Search the records below for the word "picture" and show every line where it occurs.

..........

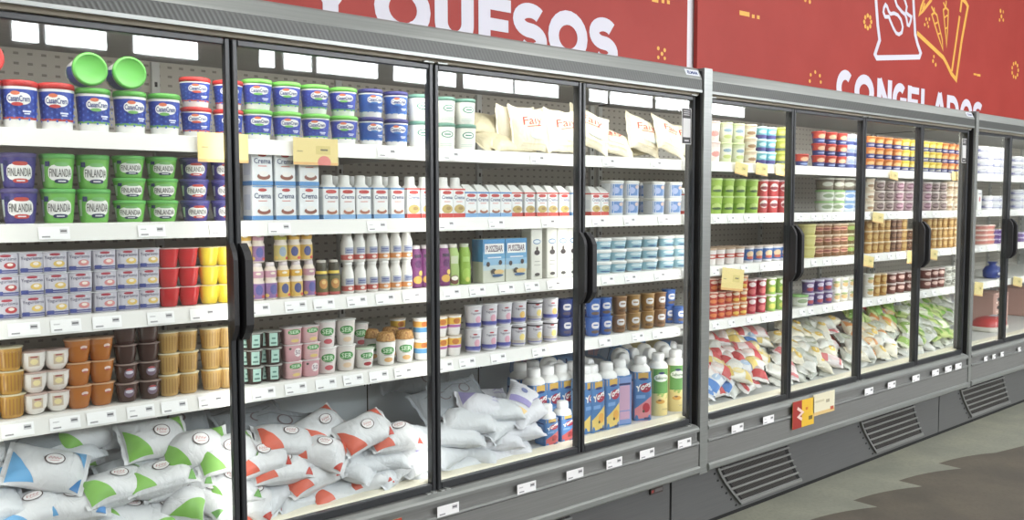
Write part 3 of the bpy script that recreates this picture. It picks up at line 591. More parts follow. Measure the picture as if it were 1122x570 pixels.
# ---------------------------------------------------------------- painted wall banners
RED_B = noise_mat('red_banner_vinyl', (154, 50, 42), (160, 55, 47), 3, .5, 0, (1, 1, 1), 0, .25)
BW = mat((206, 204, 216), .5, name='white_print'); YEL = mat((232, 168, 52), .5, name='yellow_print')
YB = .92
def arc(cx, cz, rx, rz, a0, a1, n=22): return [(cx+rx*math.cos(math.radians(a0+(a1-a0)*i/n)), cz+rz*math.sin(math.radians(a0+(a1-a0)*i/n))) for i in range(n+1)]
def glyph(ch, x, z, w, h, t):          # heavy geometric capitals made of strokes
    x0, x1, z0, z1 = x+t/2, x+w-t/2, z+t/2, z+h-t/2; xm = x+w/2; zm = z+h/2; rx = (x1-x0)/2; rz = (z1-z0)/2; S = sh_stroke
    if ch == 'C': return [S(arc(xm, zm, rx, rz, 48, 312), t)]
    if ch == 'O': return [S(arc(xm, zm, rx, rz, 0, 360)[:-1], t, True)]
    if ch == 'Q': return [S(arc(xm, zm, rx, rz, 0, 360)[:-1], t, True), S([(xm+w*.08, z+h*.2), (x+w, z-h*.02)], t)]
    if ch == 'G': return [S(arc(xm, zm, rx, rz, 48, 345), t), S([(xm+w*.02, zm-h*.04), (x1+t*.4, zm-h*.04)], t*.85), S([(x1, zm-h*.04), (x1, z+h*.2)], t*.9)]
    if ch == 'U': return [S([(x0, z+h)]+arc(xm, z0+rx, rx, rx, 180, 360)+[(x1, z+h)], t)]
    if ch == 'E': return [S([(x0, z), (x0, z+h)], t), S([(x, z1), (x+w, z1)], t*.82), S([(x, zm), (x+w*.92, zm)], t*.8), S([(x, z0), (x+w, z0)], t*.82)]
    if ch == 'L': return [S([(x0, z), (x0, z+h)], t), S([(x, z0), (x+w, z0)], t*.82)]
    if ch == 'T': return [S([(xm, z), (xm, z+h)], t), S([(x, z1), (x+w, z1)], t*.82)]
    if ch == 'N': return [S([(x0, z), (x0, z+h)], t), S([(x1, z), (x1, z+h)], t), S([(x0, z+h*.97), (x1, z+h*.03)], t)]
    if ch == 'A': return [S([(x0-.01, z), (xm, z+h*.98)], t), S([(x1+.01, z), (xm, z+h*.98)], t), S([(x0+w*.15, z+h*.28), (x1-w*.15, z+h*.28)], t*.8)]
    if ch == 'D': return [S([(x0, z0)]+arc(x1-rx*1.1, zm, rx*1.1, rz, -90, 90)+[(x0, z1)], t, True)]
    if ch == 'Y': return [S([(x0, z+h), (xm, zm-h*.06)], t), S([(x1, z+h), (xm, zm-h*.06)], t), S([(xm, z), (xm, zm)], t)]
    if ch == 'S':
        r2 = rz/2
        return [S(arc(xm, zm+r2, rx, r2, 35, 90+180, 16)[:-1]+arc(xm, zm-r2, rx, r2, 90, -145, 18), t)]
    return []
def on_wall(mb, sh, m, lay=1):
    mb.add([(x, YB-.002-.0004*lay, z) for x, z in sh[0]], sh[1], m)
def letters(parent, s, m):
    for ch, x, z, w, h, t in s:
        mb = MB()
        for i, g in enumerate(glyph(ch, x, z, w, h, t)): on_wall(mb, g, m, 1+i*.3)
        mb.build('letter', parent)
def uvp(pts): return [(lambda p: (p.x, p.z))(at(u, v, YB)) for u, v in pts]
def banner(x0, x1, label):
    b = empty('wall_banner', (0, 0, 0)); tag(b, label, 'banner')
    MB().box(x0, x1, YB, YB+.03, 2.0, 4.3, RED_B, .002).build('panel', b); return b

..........

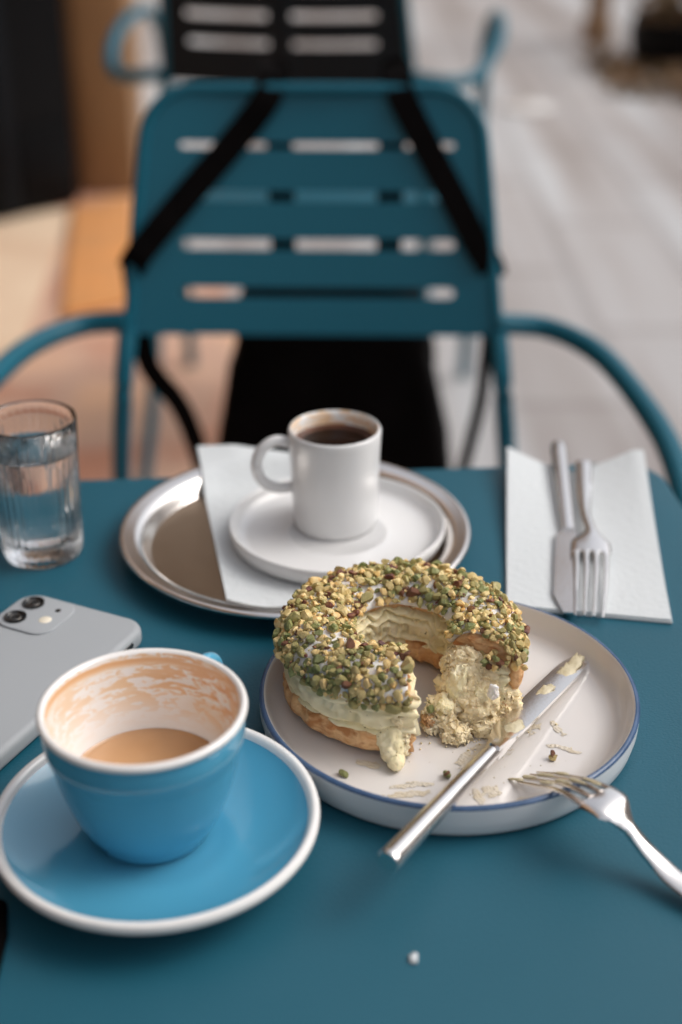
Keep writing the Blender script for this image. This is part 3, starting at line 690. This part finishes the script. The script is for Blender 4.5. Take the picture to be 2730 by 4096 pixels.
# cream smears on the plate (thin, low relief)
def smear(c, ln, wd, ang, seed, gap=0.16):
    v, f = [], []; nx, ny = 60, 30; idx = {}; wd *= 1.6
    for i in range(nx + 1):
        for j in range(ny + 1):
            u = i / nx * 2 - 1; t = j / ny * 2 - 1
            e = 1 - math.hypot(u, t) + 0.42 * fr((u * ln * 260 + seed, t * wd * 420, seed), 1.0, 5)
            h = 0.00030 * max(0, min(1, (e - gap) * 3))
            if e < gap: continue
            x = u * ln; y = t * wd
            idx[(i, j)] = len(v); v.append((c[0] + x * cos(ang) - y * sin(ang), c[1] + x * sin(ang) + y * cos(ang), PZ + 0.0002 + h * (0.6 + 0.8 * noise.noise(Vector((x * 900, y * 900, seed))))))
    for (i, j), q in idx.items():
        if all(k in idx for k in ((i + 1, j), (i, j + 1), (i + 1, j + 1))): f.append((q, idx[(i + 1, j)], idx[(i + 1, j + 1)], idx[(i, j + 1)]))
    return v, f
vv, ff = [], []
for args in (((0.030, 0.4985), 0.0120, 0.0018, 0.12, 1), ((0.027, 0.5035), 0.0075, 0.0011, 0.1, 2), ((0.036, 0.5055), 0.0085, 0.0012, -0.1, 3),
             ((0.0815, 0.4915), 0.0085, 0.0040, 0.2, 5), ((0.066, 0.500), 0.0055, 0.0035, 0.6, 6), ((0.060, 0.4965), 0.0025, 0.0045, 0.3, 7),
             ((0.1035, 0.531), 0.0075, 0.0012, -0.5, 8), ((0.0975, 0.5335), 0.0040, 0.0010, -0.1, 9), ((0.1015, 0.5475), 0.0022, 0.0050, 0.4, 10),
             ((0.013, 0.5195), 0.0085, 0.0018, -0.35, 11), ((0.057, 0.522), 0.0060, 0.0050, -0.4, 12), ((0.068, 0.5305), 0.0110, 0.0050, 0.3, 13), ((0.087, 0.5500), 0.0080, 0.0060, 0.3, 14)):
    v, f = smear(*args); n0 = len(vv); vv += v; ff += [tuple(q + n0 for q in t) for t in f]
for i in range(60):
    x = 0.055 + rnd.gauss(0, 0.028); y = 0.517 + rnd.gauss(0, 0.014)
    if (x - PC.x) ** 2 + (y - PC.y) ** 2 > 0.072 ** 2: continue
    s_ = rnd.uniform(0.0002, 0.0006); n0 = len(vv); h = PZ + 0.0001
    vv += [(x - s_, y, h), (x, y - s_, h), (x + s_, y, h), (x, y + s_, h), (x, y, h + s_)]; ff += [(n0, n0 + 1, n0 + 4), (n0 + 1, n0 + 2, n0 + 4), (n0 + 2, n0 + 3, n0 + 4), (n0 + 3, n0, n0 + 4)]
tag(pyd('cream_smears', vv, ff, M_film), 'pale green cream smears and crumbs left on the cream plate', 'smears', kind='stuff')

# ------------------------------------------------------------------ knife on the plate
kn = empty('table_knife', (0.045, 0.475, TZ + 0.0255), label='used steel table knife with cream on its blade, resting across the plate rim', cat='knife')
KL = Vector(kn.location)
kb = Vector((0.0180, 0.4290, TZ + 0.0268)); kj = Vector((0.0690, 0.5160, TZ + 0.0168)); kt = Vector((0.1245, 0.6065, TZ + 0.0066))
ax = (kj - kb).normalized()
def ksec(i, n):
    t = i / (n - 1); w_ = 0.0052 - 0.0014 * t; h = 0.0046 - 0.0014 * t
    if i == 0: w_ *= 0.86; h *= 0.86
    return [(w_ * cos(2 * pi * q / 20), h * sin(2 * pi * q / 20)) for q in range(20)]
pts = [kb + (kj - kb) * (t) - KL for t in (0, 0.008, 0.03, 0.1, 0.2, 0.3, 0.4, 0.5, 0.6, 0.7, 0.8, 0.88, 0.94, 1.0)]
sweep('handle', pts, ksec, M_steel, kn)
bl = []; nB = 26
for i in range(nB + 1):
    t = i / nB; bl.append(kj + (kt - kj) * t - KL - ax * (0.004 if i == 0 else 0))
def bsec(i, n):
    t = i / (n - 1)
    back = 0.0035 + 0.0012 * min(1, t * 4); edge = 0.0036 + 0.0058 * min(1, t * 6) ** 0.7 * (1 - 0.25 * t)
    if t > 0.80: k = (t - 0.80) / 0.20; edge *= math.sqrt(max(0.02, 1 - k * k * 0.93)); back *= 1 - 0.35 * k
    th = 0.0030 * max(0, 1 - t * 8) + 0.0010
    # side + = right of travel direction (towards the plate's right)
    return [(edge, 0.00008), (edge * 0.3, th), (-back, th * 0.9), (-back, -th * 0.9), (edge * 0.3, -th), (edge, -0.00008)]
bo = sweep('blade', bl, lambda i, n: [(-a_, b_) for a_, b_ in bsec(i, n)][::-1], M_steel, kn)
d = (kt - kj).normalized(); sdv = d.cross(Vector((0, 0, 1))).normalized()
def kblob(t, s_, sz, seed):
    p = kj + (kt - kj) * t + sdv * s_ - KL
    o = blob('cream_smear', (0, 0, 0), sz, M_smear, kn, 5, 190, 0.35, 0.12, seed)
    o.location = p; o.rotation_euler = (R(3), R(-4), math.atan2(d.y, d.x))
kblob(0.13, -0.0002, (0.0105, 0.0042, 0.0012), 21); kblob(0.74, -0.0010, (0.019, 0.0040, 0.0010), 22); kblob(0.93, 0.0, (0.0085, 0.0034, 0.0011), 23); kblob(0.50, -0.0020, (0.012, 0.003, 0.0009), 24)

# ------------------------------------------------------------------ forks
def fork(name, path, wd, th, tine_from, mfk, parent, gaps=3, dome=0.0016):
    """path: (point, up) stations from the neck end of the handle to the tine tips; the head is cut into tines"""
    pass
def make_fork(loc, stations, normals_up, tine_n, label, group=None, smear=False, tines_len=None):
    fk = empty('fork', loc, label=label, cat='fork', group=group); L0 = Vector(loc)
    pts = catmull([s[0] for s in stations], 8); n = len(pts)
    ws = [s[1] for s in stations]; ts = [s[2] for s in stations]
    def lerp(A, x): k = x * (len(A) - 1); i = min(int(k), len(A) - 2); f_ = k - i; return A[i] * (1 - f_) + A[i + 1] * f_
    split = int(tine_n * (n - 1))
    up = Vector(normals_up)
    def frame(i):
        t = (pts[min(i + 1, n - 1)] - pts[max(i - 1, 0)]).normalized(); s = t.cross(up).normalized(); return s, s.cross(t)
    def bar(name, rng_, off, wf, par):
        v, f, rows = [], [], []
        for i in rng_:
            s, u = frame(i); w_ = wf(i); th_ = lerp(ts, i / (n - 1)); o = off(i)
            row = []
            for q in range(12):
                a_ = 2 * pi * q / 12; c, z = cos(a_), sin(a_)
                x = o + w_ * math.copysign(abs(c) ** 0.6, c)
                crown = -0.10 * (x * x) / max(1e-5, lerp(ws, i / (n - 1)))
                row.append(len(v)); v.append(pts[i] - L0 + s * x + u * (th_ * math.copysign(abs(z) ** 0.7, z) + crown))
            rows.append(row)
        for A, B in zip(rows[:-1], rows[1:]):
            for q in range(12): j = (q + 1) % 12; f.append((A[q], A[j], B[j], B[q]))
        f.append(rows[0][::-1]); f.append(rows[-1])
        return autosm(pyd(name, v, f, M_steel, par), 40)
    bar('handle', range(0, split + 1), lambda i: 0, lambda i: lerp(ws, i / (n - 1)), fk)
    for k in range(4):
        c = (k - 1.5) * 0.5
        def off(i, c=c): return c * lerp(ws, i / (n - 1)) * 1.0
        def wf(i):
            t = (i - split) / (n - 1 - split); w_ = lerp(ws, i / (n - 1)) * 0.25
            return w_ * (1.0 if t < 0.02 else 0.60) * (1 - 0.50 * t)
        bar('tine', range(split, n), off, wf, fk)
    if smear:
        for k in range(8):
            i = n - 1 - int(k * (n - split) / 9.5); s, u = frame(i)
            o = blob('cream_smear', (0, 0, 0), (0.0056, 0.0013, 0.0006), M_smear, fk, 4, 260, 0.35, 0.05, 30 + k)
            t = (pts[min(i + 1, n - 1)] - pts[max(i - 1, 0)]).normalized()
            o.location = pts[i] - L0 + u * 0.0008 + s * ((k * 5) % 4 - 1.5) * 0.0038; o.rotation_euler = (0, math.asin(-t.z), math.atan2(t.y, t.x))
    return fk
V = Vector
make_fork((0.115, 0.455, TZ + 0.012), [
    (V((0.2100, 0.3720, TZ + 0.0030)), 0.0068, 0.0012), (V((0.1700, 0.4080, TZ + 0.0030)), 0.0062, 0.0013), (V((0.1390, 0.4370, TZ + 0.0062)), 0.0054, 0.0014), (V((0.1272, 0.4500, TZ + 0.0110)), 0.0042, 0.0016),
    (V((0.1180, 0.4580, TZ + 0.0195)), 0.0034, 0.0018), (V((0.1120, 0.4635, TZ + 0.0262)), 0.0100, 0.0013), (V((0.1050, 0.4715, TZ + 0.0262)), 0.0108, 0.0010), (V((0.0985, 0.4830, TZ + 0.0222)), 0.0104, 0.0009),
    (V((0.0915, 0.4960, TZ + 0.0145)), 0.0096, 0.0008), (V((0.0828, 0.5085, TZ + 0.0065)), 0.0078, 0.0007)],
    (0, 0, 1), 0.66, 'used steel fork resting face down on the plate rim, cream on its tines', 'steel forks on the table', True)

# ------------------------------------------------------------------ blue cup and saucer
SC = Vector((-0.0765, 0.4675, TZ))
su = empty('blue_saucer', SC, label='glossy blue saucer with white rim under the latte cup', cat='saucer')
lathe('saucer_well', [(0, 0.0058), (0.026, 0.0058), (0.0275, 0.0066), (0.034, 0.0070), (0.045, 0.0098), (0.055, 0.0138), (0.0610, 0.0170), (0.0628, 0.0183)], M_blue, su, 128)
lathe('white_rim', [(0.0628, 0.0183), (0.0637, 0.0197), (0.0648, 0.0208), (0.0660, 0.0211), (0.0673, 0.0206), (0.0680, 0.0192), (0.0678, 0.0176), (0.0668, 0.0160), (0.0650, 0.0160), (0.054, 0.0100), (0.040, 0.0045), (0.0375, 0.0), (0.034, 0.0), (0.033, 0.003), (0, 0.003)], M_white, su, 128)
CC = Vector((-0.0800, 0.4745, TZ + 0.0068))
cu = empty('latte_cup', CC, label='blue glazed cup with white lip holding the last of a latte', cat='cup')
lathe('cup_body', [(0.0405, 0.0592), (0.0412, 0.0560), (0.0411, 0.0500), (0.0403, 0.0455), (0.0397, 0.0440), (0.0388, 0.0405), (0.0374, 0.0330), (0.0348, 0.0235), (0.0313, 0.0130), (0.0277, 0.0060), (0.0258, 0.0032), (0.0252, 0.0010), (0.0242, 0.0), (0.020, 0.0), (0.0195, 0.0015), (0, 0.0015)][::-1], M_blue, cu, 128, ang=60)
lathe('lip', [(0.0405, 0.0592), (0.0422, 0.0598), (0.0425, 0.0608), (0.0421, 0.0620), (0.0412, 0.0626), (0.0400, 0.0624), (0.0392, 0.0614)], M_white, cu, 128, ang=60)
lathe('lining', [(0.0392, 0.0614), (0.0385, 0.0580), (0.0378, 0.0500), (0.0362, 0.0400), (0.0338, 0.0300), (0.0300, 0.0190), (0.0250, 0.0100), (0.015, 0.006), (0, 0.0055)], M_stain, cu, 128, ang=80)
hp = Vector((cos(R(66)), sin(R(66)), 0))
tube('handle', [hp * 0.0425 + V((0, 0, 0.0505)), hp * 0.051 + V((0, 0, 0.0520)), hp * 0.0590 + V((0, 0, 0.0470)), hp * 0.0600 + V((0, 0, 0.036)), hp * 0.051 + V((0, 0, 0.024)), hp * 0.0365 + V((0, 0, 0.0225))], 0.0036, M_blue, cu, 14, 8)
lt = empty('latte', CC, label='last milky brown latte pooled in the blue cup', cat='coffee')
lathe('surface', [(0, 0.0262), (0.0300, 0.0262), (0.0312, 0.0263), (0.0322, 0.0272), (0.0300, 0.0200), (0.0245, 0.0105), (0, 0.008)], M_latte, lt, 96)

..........

**Written answer**:
Write part 3 of the bpy script that recreates this picture. It picks up at line 591. More parts follow. Measure the picture as if it were 1122x570 pixels.
Keep writing the Blender script for this image. This is part 3, starting at line 690. This part finishes the script. The script is for Blender 4.5. Take the picture to be 2730 by 4096 pixels.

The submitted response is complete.